*Work to be completed*. Retype the listing that follows, word for word.

= = = = =

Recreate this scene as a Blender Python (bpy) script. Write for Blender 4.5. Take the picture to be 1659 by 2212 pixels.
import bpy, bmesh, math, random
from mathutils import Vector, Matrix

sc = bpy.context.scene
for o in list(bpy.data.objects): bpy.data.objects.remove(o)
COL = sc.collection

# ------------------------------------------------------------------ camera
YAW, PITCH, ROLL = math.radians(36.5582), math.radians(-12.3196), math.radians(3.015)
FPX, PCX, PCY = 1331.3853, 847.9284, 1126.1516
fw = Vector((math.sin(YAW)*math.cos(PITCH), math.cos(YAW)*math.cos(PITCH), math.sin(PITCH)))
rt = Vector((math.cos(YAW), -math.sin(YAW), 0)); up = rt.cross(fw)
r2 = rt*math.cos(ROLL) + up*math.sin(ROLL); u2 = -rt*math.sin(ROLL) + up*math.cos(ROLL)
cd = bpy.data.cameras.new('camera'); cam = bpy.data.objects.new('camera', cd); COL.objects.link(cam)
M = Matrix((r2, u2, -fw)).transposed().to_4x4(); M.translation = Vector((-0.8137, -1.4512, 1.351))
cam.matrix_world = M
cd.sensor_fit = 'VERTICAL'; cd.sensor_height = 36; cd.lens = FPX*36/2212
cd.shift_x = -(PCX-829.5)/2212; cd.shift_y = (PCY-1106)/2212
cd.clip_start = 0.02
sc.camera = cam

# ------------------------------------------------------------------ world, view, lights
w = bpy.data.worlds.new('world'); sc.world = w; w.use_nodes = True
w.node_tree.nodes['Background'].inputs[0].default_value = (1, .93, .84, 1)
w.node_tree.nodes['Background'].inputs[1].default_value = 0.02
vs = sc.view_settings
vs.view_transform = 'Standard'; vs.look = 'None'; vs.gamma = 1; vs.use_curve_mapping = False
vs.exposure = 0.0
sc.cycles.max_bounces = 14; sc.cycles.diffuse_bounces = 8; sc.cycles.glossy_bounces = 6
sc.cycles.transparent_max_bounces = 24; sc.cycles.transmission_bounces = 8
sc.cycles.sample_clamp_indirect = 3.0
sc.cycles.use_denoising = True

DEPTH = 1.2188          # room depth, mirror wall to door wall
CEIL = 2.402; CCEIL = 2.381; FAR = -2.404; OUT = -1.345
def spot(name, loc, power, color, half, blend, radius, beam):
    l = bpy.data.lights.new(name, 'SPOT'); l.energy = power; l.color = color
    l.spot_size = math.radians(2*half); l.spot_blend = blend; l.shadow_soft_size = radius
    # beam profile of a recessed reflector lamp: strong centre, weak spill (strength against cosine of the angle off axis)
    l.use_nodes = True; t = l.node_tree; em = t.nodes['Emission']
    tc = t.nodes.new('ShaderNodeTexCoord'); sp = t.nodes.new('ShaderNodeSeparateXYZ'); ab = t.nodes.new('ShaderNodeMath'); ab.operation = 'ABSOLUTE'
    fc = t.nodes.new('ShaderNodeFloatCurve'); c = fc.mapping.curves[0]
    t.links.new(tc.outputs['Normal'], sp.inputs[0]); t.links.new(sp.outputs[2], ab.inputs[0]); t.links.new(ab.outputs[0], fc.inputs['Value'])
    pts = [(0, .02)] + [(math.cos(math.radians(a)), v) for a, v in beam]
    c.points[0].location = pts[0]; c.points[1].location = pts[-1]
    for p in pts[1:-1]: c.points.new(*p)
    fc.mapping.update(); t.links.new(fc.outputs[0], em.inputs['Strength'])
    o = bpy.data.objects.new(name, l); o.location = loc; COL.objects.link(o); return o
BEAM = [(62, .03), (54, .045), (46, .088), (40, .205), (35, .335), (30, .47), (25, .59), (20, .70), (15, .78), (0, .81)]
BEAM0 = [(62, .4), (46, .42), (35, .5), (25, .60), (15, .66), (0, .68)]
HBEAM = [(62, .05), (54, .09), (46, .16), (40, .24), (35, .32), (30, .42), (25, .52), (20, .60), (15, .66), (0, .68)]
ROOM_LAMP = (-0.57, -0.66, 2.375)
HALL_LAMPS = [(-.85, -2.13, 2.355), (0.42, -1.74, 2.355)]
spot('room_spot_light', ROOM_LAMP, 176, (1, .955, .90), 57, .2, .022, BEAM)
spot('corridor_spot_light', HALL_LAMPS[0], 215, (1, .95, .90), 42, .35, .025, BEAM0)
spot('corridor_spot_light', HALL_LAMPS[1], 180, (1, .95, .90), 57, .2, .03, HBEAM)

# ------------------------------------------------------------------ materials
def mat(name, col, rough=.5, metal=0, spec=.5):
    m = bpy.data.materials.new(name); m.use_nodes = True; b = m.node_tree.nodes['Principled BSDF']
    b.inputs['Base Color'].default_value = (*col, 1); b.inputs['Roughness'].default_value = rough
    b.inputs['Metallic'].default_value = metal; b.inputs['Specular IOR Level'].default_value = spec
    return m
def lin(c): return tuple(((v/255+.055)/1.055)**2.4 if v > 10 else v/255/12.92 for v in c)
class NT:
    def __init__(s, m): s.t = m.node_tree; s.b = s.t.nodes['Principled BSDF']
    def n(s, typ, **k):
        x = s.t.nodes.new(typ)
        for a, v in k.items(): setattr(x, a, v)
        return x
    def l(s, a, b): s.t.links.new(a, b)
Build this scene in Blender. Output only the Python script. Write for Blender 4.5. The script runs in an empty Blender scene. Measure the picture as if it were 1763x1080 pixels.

= = = = =

*Complete response*.
Recreate this scene as a Blender Python (bpy) script. Write for Blender 4.5. Take the picture to be 1659 by 2212 pixels.
import bpy, bmesh, math, random
from mathutils import Vector, Matrix

sc = bpy.context.scene
for o in list(bpy.data.objects): bpy.data.objects.remove(o)
COL = sc.collection

# ------------------------------------------------------------------ camera
YAW, PITCH, ROLL = math.radians(36.5582), math.radians(-12.3196), math.radians(3.015)
FPX, PCX, PCY = 1331.3853, 847.9284, 1126.1516
fw = Vector((math.sin(YAW)*math.cos(PITCH), math.cos(YAW)*math.cos(PITCH), math.sin(PITCH)))
rt = Vector((math.cos(YAW), -math.sin(YAW), 0)); up = rt.cross(fw)
r2 = rt*math.cos(ROLL) + up*math.sin(ROLL); u2 = -rt*math.sin(ROLL) + up*math.cos(ROLL)
cd = bpy.data.cameras.new('camera'); cam = bpy.data.objects.new('camera', cd); COL.objects.link(cam)
M = Matrix((r2, u2, -fw)).transposed().to_4x4(); M.translation = Vector((-0.8137, -1.4512, 1.351))
cam.matrix_world = M
cd.sensor_fit = 'VERTICAL'; cd.sensor_height = 36; cd.lens = FPX*36/2212
cd.shift_x = -(PCX-829.5)/2212; cd.shift_y = (PCY-1106)/2212
cd.clip_start = 0.02
sc.camera = cam

# ------------------------------------------------------------------ world, view, lights
w = bpy.data.worlds.new('world'); sc.world = w; w.use_nodes = True
w.node_tree.nodes['Background'].inputs[0].default_value = (1, .93, .84, 1)
w.node_tree.nodes['Background'].inputs[1].default_value = 0.02
vs = sc.view_settings
vs.view_transform = 'Standard'; vs.look = 'None'; vs.gamma = 1; vs.use_curve_mapping = False
vs.exposure = 0.0
sc.cycles.max_bounces = 14; sc.cycles.diffuse_bounces = 8; sc.cycles.glossy_bounces = 6
sc.cycles.transparent_max_bounces = 24; sc.cycles.transmission_bounces = 8
sc.cycles.sample_clamp_indirect = 3.0
sc.cycles.use_denoising = True

DEPTH = 1.2188          # room depth, mirror wall to door wall
CEIL = 2.402; CCEIL = 2.381; FAR = -2.404; OUT = -1.345
def spot(name, loc, power, color, half, blend, radius, beam):
    l = bpy.data.lights.new(name, 'SPOT'); l.energy = power; l.color = color
    l.spot_size = math.radians(2*half); l.spot_blend = blend; l.shadow_soft_size = radius
    # beam profile of a recessed reflector lamp: strong centre, weak spill (strength against cosine of the angle off axis)
    l.use_nodes = True; t = l.node_tree; em = t.nodes['Emission']
    tc = t.nodes.new('ShaderNodeTexCoord'); sp = t.nodes.new('ShaderNodeSeparateXYZ'); ab = t.nodes.new('ShaderNodeMath'); ab.operation = 'ABSOLUTE'
    fc = t.nodes.new('ShaderNodeFloatCurve'); c = fc.mapping.curves[0]
    t.links.new(tc.outputs['Normal'], sp.inputs[0]); t.links.new(sp.outputs[2], ab.inputs[0]); t.links.new(ab.outputs[0], fc.inputs['Value'])
    pts = [(0, .02)] + [(math.cos(math.radians(a)), v) for a, v in beam]
    c.points[0].location = pts[0]; c.points[1].location = pts[-1]
    for p in pts[1:-1]: c.points.new(*p)
    fc.mapping.update(); t.links.new(fc.outputs[0], em.inputs['Strength'])
    o = bpy.data.objects.new(name, l); o.location = loc; COL.objects.link(o); return o
BEAM = [(62, .03), (54, .045), (46, .088), (40, .205), (35, .335), (30, .47), (25, .59), (20, .70), (15, .78), (0, .81)]
BEAM0 = [(62, .4), (46, .42), (35, .5), (25, .60), (15, .66), (0, .68)]
HBEAM = [(62, .05), (54, .09), (46, .16), (40, .24), (35, .32), (30, .42), (25, .52), (20, .60), (15, .66), (0, .68)]
ROOM_LAMP = (-0.57, -0.66, 2.375)
HALL_LAMPS = [(-.85, -2.13, 2.355), (0.42, -1.74, 2.355)]
spot('room_spot_light', ROOM_LAMP, 176, (1, .955, .90), 57, .2, .022, BEAM)
spot('corridor_spot_light', HALL_LAMPS[0], 215, (1, .95, .90), 42, .35, .025, BEAM0)
spot('corridor_spot_light', HALL_LAMPS[1], 180, (1, .95, .90), 57, .2, .03, HBEAM)

# ------------------------------------------------------------------ materials
def mat(name, col, rough=.5, metal=0, spec=.5):
    m = bpy.data.materials.new(name); m.use_nodes = True; b = m.node_tree.nodes['Principled BSDF']
    b.inputs['Base Color'].default_value = (*col, 1); b.inputs['Roughness'].default_value = rough
    b.inputs['Metallic'].default_value = metal; b.inputs['Specular IOR Level'].default_value = spec
    return m
def lin(c): return tuple(((v/255+.055)/1.055)**2.4 if v > 10 else v/255/12.92 for v in c)
class NT:
    def __init__(s, m): s.t = m.node_tree; s.b = s.t.nodes['Principled BSDF']
    def n(s, typ, **k):
        x = s.t.nodes.new(typ)
        for a, v in k.items(): setattr(x, a, v)
        return x
    def l(s, a, b): s.t.links.new(a, b)
Build this scene in Blender. Output only the Python script. Write for Blender 4.5. The script runs in an empty Blender scene. Measure the picture as if it were 1763x1080 pixels.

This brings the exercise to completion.